West Virginia goes on probation

West Virginia has agreed to scholarship reductions and two years' probation in the wake of major violations committed under former coaches Rich Rodriguez and Bill Stewart.

The NCAA hit both coaches and the university with failure to monitor charges. West Virginia announced Friday that the NCAA had accepted its self-imposed sanctions. In addition to the probation, through July 7, 2013, West Virginia:

  • Reduced the total number of football scholarships by two for 2010-11 and one for 2011-12.

  • Reduced the amount of hours for football activities by 23 percent.

  • Eliminated two noncoaching graduate assistant positions. Noncoaching graduate assistants are not permitted to attend or observe any coaching or athletically related activities or meetings.

West Virginia athletic director Oliver Luck said the following in a statement:

"I am pleased that the Committee accepted the self-imposed penalties the University proposed, without imposing any additional ones.
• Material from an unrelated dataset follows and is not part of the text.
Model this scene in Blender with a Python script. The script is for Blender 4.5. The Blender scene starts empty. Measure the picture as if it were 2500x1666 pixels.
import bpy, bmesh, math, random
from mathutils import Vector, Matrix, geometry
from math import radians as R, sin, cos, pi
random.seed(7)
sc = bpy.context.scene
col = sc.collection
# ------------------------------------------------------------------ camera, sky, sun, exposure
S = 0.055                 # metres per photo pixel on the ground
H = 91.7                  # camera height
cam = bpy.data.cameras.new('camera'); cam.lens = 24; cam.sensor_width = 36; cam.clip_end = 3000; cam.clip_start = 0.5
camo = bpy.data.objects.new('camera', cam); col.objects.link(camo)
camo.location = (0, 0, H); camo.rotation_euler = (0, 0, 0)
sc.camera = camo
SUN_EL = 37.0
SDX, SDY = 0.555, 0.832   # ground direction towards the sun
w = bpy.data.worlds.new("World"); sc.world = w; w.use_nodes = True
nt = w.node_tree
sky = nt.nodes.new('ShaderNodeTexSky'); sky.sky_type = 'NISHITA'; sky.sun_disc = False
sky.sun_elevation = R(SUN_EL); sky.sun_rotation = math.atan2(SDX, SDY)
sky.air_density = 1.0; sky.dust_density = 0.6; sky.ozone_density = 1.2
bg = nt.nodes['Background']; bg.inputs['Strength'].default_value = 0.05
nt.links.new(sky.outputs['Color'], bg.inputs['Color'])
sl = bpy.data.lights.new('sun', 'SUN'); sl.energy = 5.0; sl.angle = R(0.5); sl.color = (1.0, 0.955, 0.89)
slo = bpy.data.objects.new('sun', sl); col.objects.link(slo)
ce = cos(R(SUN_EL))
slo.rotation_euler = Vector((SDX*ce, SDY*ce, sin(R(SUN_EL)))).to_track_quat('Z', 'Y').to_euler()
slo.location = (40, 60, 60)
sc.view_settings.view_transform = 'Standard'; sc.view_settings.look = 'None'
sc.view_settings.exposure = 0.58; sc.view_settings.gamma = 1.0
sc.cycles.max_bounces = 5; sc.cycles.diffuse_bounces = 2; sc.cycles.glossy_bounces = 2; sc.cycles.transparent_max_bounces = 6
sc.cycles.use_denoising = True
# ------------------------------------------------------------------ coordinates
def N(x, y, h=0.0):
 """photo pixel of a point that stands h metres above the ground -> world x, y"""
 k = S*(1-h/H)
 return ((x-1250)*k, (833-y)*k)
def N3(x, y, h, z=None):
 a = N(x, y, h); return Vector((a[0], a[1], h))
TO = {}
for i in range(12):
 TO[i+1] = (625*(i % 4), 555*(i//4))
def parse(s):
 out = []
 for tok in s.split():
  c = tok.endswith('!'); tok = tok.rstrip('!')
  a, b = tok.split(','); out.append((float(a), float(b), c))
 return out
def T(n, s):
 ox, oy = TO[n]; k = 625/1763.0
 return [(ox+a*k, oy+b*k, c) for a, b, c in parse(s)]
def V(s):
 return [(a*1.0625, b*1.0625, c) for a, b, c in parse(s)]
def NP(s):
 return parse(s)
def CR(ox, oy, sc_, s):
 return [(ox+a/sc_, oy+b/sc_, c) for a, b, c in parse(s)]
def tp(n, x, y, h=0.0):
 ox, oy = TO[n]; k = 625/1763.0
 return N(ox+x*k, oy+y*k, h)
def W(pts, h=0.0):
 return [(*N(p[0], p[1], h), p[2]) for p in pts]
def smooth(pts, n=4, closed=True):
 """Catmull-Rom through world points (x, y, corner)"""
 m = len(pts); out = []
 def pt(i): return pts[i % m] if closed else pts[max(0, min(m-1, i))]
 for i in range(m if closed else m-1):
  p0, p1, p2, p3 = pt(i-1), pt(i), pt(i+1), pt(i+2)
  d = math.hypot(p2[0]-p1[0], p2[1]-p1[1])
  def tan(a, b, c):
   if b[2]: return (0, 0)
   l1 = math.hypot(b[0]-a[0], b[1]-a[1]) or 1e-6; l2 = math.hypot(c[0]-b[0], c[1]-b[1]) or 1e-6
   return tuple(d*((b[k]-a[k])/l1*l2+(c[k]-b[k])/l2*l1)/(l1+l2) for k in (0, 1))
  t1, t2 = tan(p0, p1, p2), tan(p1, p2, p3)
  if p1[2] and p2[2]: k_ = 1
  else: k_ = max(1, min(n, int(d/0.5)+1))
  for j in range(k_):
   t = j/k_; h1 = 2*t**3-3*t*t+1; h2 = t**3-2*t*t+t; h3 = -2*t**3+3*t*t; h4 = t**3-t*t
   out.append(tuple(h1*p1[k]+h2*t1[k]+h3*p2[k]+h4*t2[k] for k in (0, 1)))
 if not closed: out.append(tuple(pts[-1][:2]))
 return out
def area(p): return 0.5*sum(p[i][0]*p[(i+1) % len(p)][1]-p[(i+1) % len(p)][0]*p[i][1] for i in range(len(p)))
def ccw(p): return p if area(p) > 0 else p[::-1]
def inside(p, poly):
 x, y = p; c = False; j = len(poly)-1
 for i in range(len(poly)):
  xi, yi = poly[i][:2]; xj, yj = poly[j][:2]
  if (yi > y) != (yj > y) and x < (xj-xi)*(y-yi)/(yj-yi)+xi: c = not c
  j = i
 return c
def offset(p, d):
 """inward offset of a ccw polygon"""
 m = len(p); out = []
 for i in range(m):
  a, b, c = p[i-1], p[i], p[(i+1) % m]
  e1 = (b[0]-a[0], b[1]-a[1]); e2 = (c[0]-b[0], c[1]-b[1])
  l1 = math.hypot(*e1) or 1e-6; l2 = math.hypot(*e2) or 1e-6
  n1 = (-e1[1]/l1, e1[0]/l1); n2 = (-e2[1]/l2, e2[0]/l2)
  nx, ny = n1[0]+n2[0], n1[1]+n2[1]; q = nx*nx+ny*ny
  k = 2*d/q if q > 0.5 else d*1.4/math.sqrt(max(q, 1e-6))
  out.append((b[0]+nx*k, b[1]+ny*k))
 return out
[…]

The University has already taken corrective action and put new systems in place to address all the issues raised.

"It is also important to note that probation does not affect our bowl eligibility or ability to compete for conference or national championships. It does, however, require annual reports over a two-year period, which we will complete.

"We have taken this case very seriously from the beginning and, as we've said, will move forward with a complete commitment to compliance in all that we do. We now look forward to an exciting football season and putting this process behind us."

The case is now closed.

West Virginia got the best result it could have hoped for with the acceptance of the self-imposed sanctions. Scholarship reductions always hurt, but they should not have catastrophic consequences. As long as West Virginia stays out of trouble, the Mountaineers should put this whole ugly episode behind them.